In the NEC experiment, the peak was seen exiting the cell 60 nanoseconds before entering - which sounds like an extremely short time gain, until you put it in context. The light pulse would have taken only 0.2 nanoseconds to travel the width of the cell in a vacuum, so comparatively speaking, the time gain was very large.

Group and phase velocities

We can distinguish between the speed of the light pulse, or "wave packet" as the ensemble of waves making up the pulse is sometimes known, and the speed of the individual waves in the packet. The first is called the group velocity, the second the phase velocity.

You can see the difference between group and phase velocity when you drop a pebble into a pond. The pebble creates a ring which moves outwards, slower than the actual ripples which make up the ring. The group velocity is the speed at which the ring expands, whereas the phase velocity is the velocity of the invidual ripples making up the ring. There is a nice applet demonstrating the difference on the University of Virginia's website.

In a vacuum the phase and group velocities are the same for light, so as far as the speed at which a light pulse travels is concerned there is no particular need to distinguish between the two. But when a light pulse travels through a highly charged or dispersive medium, the two can differ. In normal dispersive media (such as in glass), the group velocity is slower than the phase velocity, and is the speed at which information can be transmitted. The NEC experiment shows faster-than-light group velocity. But since in the anomalous region the group velocity is faster than the phase velocity, it is no longer equal to the speed of information transfer.

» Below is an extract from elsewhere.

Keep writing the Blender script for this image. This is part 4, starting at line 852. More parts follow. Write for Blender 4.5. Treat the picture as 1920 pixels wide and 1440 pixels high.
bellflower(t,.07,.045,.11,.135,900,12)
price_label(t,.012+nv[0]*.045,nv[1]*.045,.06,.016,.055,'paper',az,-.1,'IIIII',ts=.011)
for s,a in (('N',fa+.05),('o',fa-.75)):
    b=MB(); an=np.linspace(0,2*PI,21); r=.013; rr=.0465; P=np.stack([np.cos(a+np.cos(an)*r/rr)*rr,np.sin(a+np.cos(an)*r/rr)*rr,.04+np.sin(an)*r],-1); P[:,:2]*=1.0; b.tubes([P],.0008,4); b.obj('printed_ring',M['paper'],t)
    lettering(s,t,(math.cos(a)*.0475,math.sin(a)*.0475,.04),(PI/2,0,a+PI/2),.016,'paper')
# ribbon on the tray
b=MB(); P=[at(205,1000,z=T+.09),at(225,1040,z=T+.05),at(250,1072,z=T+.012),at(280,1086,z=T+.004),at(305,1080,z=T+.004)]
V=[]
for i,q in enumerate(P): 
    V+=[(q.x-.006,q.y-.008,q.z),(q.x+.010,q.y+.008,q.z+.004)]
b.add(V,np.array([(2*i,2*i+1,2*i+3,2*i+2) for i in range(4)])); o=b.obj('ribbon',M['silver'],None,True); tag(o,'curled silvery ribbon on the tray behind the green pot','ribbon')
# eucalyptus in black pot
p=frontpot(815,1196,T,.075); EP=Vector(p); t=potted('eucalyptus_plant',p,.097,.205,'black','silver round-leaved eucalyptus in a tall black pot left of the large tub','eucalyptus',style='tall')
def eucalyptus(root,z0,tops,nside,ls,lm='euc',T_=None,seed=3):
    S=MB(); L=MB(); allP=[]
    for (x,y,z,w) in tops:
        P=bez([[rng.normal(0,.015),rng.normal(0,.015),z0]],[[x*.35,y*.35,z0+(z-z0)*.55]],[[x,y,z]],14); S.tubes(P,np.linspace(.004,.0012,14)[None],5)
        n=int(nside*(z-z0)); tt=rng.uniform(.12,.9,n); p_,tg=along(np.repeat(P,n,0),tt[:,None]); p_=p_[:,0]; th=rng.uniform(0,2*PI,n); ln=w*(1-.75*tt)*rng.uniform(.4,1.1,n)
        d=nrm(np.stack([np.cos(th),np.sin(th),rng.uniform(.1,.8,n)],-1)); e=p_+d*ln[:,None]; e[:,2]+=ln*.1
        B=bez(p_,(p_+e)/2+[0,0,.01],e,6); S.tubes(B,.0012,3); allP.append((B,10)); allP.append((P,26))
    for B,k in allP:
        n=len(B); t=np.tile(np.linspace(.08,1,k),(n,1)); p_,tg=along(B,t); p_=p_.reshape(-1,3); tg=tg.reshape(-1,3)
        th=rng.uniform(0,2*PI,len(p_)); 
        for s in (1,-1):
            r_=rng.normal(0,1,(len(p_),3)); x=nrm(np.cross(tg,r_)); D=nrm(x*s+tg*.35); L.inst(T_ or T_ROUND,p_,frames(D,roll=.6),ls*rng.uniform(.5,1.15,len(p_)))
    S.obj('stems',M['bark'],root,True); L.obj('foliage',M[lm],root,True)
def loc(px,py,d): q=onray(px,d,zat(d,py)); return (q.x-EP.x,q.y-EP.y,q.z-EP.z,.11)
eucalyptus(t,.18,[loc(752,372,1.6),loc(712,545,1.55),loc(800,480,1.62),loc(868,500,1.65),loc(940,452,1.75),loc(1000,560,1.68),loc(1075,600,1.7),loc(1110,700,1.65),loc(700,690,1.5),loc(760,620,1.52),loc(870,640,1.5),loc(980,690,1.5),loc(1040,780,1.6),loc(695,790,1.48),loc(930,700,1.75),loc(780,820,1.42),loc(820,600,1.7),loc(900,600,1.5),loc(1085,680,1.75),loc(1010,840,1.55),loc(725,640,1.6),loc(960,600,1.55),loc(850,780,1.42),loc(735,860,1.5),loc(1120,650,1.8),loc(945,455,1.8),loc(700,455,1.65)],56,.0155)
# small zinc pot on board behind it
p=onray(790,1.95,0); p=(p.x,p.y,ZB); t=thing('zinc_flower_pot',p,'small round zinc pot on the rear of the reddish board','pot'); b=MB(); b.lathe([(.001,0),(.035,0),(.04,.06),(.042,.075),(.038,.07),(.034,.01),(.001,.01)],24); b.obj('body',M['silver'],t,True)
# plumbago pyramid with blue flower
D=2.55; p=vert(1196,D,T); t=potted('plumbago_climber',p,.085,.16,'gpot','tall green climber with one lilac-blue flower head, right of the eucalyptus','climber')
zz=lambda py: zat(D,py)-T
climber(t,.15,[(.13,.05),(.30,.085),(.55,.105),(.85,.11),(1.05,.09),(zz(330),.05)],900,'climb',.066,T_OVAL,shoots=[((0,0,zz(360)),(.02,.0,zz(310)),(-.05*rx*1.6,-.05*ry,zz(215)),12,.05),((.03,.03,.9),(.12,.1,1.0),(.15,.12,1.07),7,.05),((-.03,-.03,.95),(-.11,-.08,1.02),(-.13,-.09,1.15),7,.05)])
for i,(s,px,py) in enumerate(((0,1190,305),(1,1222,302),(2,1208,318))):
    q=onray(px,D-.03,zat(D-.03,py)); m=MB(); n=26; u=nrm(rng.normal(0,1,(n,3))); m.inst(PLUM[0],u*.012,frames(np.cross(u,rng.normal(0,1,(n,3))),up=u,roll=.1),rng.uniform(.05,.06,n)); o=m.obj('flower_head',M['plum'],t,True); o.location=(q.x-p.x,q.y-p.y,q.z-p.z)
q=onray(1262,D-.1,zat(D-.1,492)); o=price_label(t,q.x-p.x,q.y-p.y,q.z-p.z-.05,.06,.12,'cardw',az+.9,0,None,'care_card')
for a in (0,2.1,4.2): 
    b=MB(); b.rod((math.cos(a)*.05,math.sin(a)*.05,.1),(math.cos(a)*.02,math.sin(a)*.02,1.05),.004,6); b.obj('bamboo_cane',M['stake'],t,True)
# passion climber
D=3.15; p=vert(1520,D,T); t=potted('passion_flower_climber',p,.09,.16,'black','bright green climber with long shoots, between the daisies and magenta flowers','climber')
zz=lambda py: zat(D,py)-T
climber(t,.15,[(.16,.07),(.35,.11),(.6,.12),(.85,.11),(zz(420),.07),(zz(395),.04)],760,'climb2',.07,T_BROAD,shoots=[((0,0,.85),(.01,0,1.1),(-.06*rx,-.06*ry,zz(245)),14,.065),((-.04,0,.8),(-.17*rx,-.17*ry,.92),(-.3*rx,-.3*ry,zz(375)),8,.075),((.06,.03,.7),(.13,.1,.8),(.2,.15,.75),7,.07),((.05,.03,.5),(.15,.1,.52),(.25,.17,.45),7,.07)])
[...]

There is a slightly more detailed and very clear explanation of group and phase velocities, and their significance for this kind of experiment, on Kevin Brown's excellent maths pages.

In short - and in spite of appearances - no energy or information has travelled faster than the speed of light in vacuum. Rather, the anomalous region has rephased components already present in the rising edge of the signal, but well ahead of the peak, to recreate the peak ahead of its original position.

Although the experiment doesn't show us how to move back in time, such an effect might be helpful in speeding up signalling in electronic circuits. Lijun Wang, who performed the experiment with colleagues Alexander Kuzmich and Arthur Dogariu, has applied for a patent. The full consequences of the experiment are not yet understood, and research continues.